DATA SECTION:
* BEGIN *
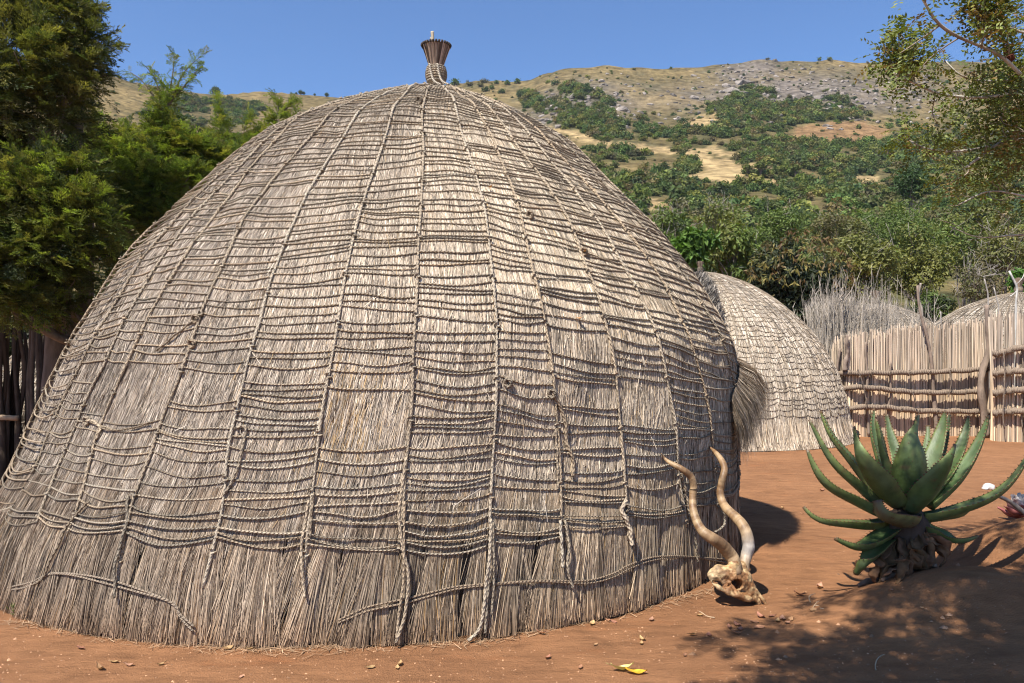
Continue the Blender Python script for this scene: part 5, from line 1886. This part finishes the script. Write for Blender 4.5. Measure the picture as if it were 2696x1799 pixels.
tag(mb.build('hill_woods', M['bush'], smooth=False), 'bushes and woods covering the slopes of the hill', 'woods', kind='stuff')


def hill_tree(px, py, rpx, label, arr, group='lone trees along the ridge', lift=0., stem=.0):
    g = Hill.hit(px, py)
    if g is None:
        r = (px - CX) / F
        Yr = float(ridgeY(px))
        g = A_([r * Yr, Yr, float(hillz(r * Yr, Yr - .5))])
    w = rpx / F * g[1]
    root = empty('hill_tree', g, label, 'tree', group)
    mb = MB()
    v, f, t = arr
    mb.add(v * w + A_([0, 0, w * lift]) + g, f, t)
    mb.build('crown', M['bush'], root, smooth=False, origin=g)
    mb = MB()
    limb(mb, g - A_([0, 0, w * .1]), g + A_([0, 0, w * (.5 + lift)]), w * .09, w * .05, 8, .08, (.13, .1, .08), 6)
    if lift > .3:
        for _ in range(4):
            limb(mb, g + A_([0, 0, w * lift * .5]), g + A_([rng.normal(0, .45) * w, rng.normal(0, .4) * w, w * (lift + .55)]), w * .05, w * .02, 6, .1, (.13, .1, .08), 5)
    mb.build('trunk', M['bark'], root, origin=g)


hill_tree(497, 217, 19, 'round dark tree alone on the far skyline above the evergreens', mid[3])
for x, r in ((690, 10), (697, 7), (750, 9), (722, 5), (680, 5)):
    hill_tree(x, 217, r, 'small dark tree on the skyline to the side of the round lone tree', mid[7])
for x, r in ((795, 6), (828, 6), (860, 9), (900, 8), (925, 7), (940, 8)):
    hill_tree(x, np.interp(x, RIDGE[:, 0], RIDGE[:, 1]) + 3, r, 'tiny dark tree on the skyline beside the big hut top', far[3])
for x, y, r in ((1045, 196, 17), (1075, 198, 12), (1100, 200, 11), (1112, 191, 12), (1140, 193, 10), (1165, 195, 12), (1188, 192, 13), (1128, 205, 10), (1115, 210, 12), (1150, 215, 12)):
    hill_tree(x, y, r, 'dark bushy tree among boulders on the saddle beside the hut topknot', far[(x // 3) % 8])
for x, y, r, q in ((1745, 408, 22, flatb), (1826, 408, 18, flatb), (1716, 405, 16, flatb), (1796, 405, 14, flatb)):
    hill_tree(x, y, r, 'flat topped thorn tree in the tan clearing on the slope', q, 'flat topped thorn trees in the clearing', .75)
for x, r in ((1905, 9), (1880, 8), (2005, 7), (1762, 6), (1670, 4), (1540, 6), (1990, 5), (1820, 4)):
    hill_tree(x, np.interp(x, RIDGE[:, 0], RIDGE[:, 1]) + 4, r, 'small bush on the rocky skyline of the hill', far[x % 8], 'small bushes on the rocky skyline')

# trees standing right behind the yard
GRN = [(.098, .142, .028), (.13, .18, .036), (.075, .112, .026)]
OLV = [(.16, .168, .04), (.195, .19, .048), (.125, .135, .036)]
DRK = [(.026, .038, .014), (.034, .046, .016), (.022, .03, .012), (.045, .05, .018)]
MIXB = [(.13, .11, .05), (.11, .118, .038), (.155, .13, .062)]
mango = broad_tree('dark glossy tree with rusty young leaves behind the pale hut', 'tree', 'mango_tree', 1832, 655, 122, 25.5, DRK, 9000, .20, flat=1.0, ncl=40)
# reddish and yellowish flushes of young leaves at the twig ends of that tree
mb = MB()
c0 = P(1832, 655, 25.5)
R = 122 / F * 25.5
d = rand_unit(260)
d[:, 2] = np.abs(d[:, 2]) * 1.1 - .15
ctr = c0 + unit(d) * R * rng.uniform(.86, 1.05, (260, 1)) * A_([1, 1, 1.0])
k = np.repeat(np.arange(260), 5)
pal = A_([(.15, .105, .04), (.23, .19, .055), (.14, .14, .045), (.15, .085, .035)])
tcol = pal[rng.integers(0, 4, 260)][k] * rng.uniform(.8, 1.2, (len(k), 1))
ax = unit(rng.normal(0, .6, (len(k), 3)) + A_([0, 0, -.7]))
leaf_quads(mb, ctr[k] + rng.normal(0, .04, (len(k), 3)), ax, unit(np.cross(ax, rand_unit(len(k)))), rng.uniform(.15, .24, len(k)), rng.uniform(.05, .08, len(k)), tcol)
mb.build('young_leaves', M['leaf'], mango, smooth=False, origin=A_(mango.location))
yard = 'trees crowding behind the yard'
for lab, x, y, r, Y, cols, n, L, b in [
        ('bright green broadleaf bush just above the pale hut roof', 1585, 565, 62, 22, [(.09, .17, .025), (.12, .20, .03), (.07, .13, .02)], 2600, .26, 0),
        ('green tree between the big hut and the dark rusty tree', 1680, 575, 92, 29, GRN + OLV[:1], 5200, .2, 1),
        ('twiggy half bare tree beside the shoulder of the big hut', 1530, 520, 62, 31, GRN, 1100, .2, 5),
        ('olive yellow tree right behind the bristling reeds', 1975, 615, 92, 31, OLV, 5200, .19, 1),
        ('broad olive tree above the dip between the two grey huts', 2105, 600, 112, 35, OLV + GRN[:1], 6000, .2, 1),
        ('brown twiggy shrub tangled beside the grey hut roof', 2245, 655, 74, 27, MIXB, 1300, .15, 7),
        ('mid green tree high behind the grey hut', 2215, 560, 105, 40, GRN + OLV, 5200, .22, 1),
        ('half bare brown tree under the pale hanging branches', 2310, 580, 85, 33, MIXB + OLV, 2600, .18, 4),
        ('bright green shrub beside the grey hut finial', 2350, 640, 42, 26, [(.07, .15, .02), (.09, .18, .025)], 1800, .16, 0),
        ('dark green bush low behind the dip in the fence line', 2140, 705, 52, 27, DRK + GRN, 2200, .16, 1),
        ('leggy pale twigged tree above the twiggy one on the lower slope', 1650, 500, 62, 42, OLV + GRN, 1500, .2, 5),
        ('green crown above the dark rusty tree', 1800, 520, 78, 46, GRN, 4200, .22, 1),
        ('rounded olive crown high above the reed screen', 1925, 535, 82, 50, OLV + MIXB, 4200, .22, 1),
        ('dense green crown above the olive yellow tree', 2040, 520, 84, 54, GRN, 4200, .22, 0),
        ('deep green bush in shadow behind the reed screen', 1900, 725, 42, 24, DRK, 1800, .16, 0),
        ('tall conical dark green tree below the brown bare patch', 2095, 425, 52, 85, [(.035, .07, .016), (.045, .085, .02)], 3600, .35, 0)]:
    broad_tree(lab, 'tree', 'yard_tree', x, y, r, Y, cols, n, L, yard, bare=b, ncl=24)
# dark undergrowth under the evergreens on the left
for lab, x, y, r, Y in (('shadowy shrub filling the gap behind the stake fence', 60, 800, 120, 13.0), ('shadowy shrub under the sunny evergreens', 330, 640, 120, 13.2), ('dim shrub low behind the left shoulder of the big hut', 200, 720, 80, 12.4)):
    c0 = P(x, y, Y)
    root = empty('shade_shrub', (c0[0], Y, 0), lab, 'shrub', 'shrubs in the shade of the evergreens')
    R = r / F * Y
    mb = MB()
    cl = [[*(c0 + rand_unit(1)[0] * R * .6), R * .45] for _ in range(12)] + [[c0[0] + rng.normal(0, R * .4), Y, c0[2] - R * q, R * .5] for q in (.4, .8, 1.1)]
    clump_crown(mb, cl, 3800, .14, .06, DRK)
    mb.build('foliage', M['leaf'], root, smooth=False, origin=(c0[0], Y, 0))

# ---------------------------------------------------------------- fallen leaves on the earth
def fallen(px, py, size, col, label, group, curl=.5, rot=None, pos=None, name='fallen_leaf'):
    p = ground_hit(px, py) if pos is None else pos
    L = size * p[1] / F
    n, m = 9, 5
    s = np.linspace(0, 1, n)[:, None]
    u = np.linspace(-1, 1, m)[None]
    w = L * .24 * np.sin(np.pi * np.clip(s, .02, .985)) ** .8
    x = (s - .5) * L + 0 * u
    y = u * w
    z = curl * L * (.9 * (s - .5) ** 2 + .35 * (u ** 2) * .3) + .004 + .03 * L * np.sin(s * 9 + u * 2)
    a = rng.uniform(0, 6.28) if rot is None else rot
    til = rng.normal(0, .22)
    z = z + np.maximum(0, til * y + abs(til) * L * .12)
    v = np.stack([x * math.cos(a) - y * math.sin(a), x * math.sin(a) + y * math.cos(a), z], -1) + p
    mb = MB()
    t = A_(col) * (.8 + .4 * vn(s * 6 + px, u * 3, 3))[..., None]
    mb.add(v.reshape(-1, 3), grid_faces(n, m), t.reshape(-1, 3))
    st = [v[0, m // 2], v[0, m // 2] + (v[0, m // 2] - v[2, m // 2]) * .9]
    tube(mb, A_(st), .0016, 4, A_(col) * .5)
    o = mb.build(name, M['dry'], origin=p)
    return tag(o, label, 'leaf', group)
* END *
REQUIRED WORK: Restate, line by line and word for word, everything from the top of the material through the line that contains "mb.build('trunk', M['bark'], root, origin=g)". Leave pictures out.

RESULT OF THE EXERCISE:
Continue the Blender Python script for this scene: part 5, from line 1886. This part finishes the script. Write for Blender 4.5. Measure the picture as if it were 2696x1799 pixels.
tag(mb.build('hill_woods', M['bush'], smooth=False), 'bushes and woods covering the slopes of the hill', 'woods', kind='stuff')


def hill_tree(px, py, rpx, label, arr, group='lone trees along the ridge', lift=0., stem=.0):
    g = Hill.hit(px, py)
    if g is None:
        r = (px - CX) / F
        Yr = float(ridgeY(px))
        g = A_([r * Yr, Yr, float(hillz(r * Yr, Yr - .5))])
    w = rpx / F * g[1]
    root = empty('hill_tree', g, label, 'tree', group)
    mb = MB()
    v, f, t = arr
    mb.add(v * w + A_([0, 0, w * lift]) + g, f, t)
    mb.build('crown', M['bush'], root, smooth=False, origin=g)
    mb = MB()
    limb(mb, g - A_([0, 0, w * .1]), g + A_([0, 0, w * (.5 + lift)]), w * .09, w * .05, 8, .08, (.13, .1, .08), 6)
    if lift > .3:
        for _ in range(4):
            limb(mb, g + A_([0, 0, w * lift * .5]), g + A_([rng.normal(0, .45) * w, rng.normal(0, .4) * w, w * (lift + .55)]), w * .05, w * .02, 6, .1, (.13, .1, .08), 5)
    mb.build('trunk', M['bark'], root, origin=g)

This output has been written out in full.